[BEGIN RECORD EXCERPTS]
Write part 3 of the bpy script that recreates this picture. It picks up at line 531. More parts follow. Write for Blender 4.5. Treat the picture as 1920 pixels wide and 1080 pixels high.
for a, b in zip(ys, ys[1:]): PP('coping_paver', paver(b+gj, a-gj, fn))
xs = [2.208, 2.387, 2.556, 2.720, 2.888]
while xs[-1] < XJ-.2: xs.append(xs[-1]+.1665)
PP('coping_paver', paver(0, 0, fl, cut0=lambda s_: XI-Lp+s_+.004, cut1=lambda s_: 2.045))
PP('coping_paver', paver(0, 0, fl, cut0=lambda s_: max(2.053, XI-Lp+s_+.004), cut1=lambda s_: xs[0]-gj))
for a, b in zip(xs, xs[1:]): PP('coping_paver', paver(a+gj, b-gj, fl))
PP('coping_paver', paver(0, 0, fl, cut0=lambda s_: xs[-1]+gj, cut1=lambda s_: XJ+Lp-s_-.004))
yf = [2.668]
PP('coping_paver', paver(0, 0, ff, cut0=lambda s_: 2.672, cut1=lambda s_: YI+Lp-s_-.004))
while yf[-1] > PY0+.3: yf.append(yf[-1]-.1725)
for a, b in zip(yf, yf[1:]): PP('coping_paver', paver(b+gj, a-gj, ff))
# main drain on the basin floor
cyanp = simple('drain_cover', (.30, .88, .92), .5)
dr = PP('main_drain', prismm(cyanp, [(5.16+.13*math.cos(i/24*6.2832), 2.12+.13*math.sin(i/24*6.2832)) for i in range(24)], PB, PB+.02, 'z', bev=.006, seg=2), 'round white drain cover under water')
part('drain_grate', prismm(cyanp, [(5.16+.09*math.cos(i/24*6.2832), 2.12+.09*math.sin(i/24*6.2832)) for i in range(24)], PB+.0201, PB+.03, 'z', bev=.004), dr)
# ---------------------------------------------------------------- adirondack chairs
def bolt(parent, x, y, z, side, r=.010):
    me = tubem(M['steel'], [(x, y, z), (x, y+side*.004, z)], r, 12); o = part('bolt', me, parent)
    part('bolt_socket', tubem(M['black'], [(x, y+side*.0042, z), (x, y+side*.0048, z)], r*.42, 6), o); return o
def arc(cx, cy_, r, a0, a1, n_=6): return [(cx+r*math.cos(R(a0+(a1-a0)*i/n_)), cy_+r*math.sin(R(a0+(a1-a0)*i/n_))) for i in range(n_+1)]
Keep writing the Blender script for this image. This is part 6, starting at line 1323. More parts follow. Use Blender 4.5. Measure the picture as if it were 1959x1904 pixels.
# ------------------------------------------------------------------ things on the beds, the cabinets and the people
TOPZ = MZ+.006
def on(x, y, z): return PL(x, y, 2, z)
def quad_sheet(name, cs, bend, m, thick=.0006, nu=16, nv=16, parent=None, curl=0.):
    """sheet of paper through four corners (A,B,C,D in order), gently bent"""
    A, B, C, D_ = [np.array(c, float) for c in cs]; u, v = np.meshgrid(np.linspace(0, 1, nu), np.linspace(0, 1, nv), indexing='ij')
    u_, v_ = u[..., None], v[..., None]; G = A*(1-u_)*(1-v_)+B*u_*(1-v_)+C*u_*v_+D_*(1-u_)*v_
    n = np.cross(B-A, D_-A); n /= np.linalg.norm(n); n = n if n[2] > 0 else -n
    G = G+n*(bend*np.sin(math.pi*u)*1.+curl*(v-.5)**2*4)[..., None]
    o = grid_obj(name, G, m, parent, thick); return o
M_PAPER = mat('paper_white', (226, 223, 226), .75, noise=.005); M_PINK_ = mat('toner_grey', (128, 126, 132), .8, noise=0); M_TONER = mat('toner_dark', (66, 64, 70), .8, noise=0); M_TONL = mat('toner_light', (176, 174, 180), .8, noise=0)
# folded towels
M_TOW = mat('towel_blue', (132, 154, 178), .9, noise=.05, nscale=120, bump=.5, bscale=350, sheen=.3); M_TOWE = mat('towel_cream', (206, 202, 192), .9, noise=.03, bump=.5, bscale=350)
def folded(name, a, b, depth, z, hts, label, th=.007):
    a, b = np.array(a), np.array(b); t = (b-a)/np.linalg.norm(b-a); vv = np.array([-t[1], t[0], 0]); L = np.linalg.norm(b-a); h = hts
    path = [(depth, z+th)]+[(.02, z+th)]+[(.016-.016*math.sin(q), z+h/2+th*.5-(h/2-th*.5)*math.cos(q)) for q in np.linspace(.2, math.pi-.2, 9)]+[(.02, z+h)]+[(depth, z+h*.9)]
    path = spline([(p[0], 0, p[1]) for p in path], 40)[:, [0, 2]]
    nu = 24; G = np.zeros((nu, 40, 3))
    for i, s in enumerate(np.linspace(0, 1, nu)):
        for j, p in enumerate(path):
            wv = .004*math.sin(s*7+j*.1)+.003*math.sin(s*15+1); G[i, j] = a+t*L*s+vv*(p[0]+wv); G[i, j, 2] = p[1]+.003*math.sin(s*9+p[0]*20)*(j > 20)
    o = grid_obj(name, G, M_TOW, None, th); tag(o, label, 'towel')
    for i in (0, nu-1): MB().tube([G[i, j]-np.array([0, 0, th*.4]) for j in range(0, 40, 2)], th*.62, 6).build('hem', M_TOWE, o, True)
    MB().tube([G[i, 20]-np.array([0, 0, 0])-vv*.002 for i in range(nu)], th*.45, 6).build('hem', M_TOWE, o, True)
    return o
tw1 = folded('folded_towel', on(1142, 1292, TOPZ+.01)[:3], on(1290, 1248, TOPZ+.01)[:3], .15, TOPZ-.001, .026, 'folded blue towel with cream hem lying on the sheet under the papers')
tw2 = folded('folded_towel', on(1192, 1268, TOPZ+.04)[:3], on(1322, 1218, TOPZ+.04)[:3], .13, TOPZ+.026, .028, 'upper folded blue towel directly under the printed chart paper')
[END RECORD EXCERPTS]
**PROBLEM TO WORK ON**:
Take the entries above and copy them out exactly.

**ANSWER TO THIS PROBLEM**:
Write part 3 of the bpy script that recreates this picture. It picks up at line 531. More parts follow. Write for Blender 4.5. Treat the picture as 1920 pixels wide and 1080 pixels high.
for a, b in zip(ys, ys[1:]): PP('coping_paver', paver(b+gj, a-gj, fn))
xs = [2.208, 2.387, 2.556, 2.720, 2.888]
while xs[-1] < XJ-.2: xs.append(xs[-1]+.1665)
PP('coping_paver', paver(0, 0, fl, cut0=lambda s_: XI-Lp+s_+.004, cut1=lambda s_: 2.045))
PP('coping_paver', paver(0, 0, fl, cut0=lambda s_: max(2.053, XI-Lp+s_+.004), cut1=lambda s_: xs[0]-gj))
for a, b in zip(xs, xs[1:]): PP('coping_paver', paver(a+gj, b-gj, fl))
PP('coping_paver', paver(0, 0, fl, cut0=lambda s_: xs[-1]+gj, cut1=lambda s_: XJ+Lp-s_-.004))
yf = [2.668]
PP('coping_paver', paver(0, 0, ff, cut0=lambda s_: 2.672, cut1=lambda s_: YI+Lp-s_-.004))
while yf[-1] > PY0+.3: yf.append(yf[-1]-.1725)
for a, b in zip(yf, yf[1:]): PP('coping_paver', paver(b+gj, a-gj, ff))
# main drain on the basin floor
cyanp = simple('drain_cover', (.30, .88, .92), .5)
dr = PP('main_drain', prismm(cyanp, [(5.16+.13*math.cos(i/24*6.2832), 2.12+.13*math.sin(i/24*6.2832)) for i in range(24)], PB, PB+.02, 'z', bev=.006, seg=2), 'round white drain cover under water')
part('drain_grate', prismm(cyanp, [(5.16+.09*math.cos(i/24*6.2832), 2.12+.09*math.sin(i/24*6.2832)) for i in range(24)], PB+.0201, PB+.03, 'z', bev=.004), dr)
# ---------------------------------------------------------------- adirondack chairs
def bolt(parent, x, y, z, side, r=.010):
    me = tubem(M['steel'], [(x, y, z), (x, y+side*.004, z)], r, 12); o = part('bolt', me, parent)
    part('bolt_socket', tubem(M['black'], [(x, y+side*.0042, z), (x, y+side*.0048, z)], r*.42, 6), o); return o
def arc(cx, cy_, r, a0, a1, n_=6): return [(cx+r*math.cos(R(a0+(a1-a0)*i/n_)), cy_+r*math.sin(R(a0+(a1-a0)*i/n_))) for i in range(n_+1)]
Keep writing the Blender script for this image. This is part 6, starting at line 1323. More parts follow. Use Blender 4.5. Measure the picture as if it were 1959x1904 pixels.
# ------------------------------------------------------------------ things on the beds, the cabinets and the people
TOPZ = MZ+.006
def on(x, y, z): return PL(x, y, 2, z)
def quad_sheet(name, cs, bend, m, thick=.0006, nu=16, nv=16, parent=None, curl=0.):
    """sheet of paper through four corners (A,B,C,D in order), gently bent"""
    A, B, C, D_ = [np.array(c, float) for c in cs]; u, v = np.meshgrid(np.linspace(0, 1, nu), np.linspace(0, 1, nv), indexing='ij')
    u_, v_ = u[..., None], v[..., None]; G = A*(1-u_)*(1-v_)+B*u_*(1-v_)+C*u_*v_+D_*(1-u_)*v_
    n = np.cross(B-A, D_-A); n /= np.linalg.norm(n); n = n if n[2] > 0 else -n
    G = G+n*(bend*np.sin(math.pi*u)*1.+curl*(v-.5)**2*4)[..., None]
    o = grid_obj(name, G, m, parent, thick); return o
M_PAPER = mat('paper_white', (226, 223, 226), .75, noise=.005); M_PINK_ = mat('toner_grey', (128, 126, 132), .8, noise=0); M_TONER = mat('toner_dark', (66, 64, 70), .8, noise=0); M_TONL = mat('toner_light', (176, 174, 180), .8, noise=0)
# folded towels
M_TOW = mat('towel_blue', (132, 154, 178), .9, noise=.05, nscale=120, bump=.5, bscale=350, sheen=.3); M_TOWE = mat('towel_cream', (206, 202, 192), .9, noise=.03, bump=.5, bscale=350)
def folded(name, a, b, depth, z, hts, label, th=.007):
    a, b = np.array(a), np.array(b); t = (b-a)/np.linalg.norm(b-a); vv = np.array([-t[1], t[0], 0]); L = np.linalg.norm(b-a); h = hts
    path = [(depth, z+th)]+[(.02, z+th)]+[(.016-.016*math.sin(q), z+h/2+th*.5-(h/2-th*.5)*math.cos(q)) for q in np.linspace(.2, math.pi-.2, 9)]+[(.02, z+h)]+[(depth, z+h*.9)]
    path = spline([(p[0], 0, p[1]) for p in path], 40)[:, [0, 2]]
    nu = 24; G = np.zeros((nu, 40, 3))
    for i, s in enumerate(np.linspace(0, 1, nu)):
        for j, p in enumerate(path):
            wv = .004*math.sin(s*7+j*.1)+.003*math.sin(s*15+1); G[i, j] = a+t*L*s+vv*(p[0]+wv); G[i, j, 2] = p[1]+.003*math.sin(s*9+p[0]*20)*(j > 20)
    o = grid_obj(name, G, M_TOW, None, th); tag(o, label, 'towel')
    for i in (0, nu-1): MB().tube([G[i, j]-np.array([0, 0, th*.4]) for j in range(0, 40, 2)], th*.62, 6).build('hem', M_TOWE, o, True)
    MB().tube([G[i, 20]-np.array([0, 0, 0])-vv*.002 for i in range(nu)], th*.45, 6).build('hem', M_TOWE, o, True)
    return o
tw1 = folded('folded_towel', on(1142, 1292, TOPZ+.01)[:3], on(1290, 1248, TOPZ+.01)[:3], .15, TOPZ-.001, .026, 'folded blue towel with cream hem lying on the sheet under the papers')
tw2 = folded('folded_towel', on(1192, 1268, TOPZ+.04)[:3], on(1322, 1218, TOPZ+.04)[:3], .13, TOPZ+.026, .028, 'upper folded blue towel directly under the printed chart paper')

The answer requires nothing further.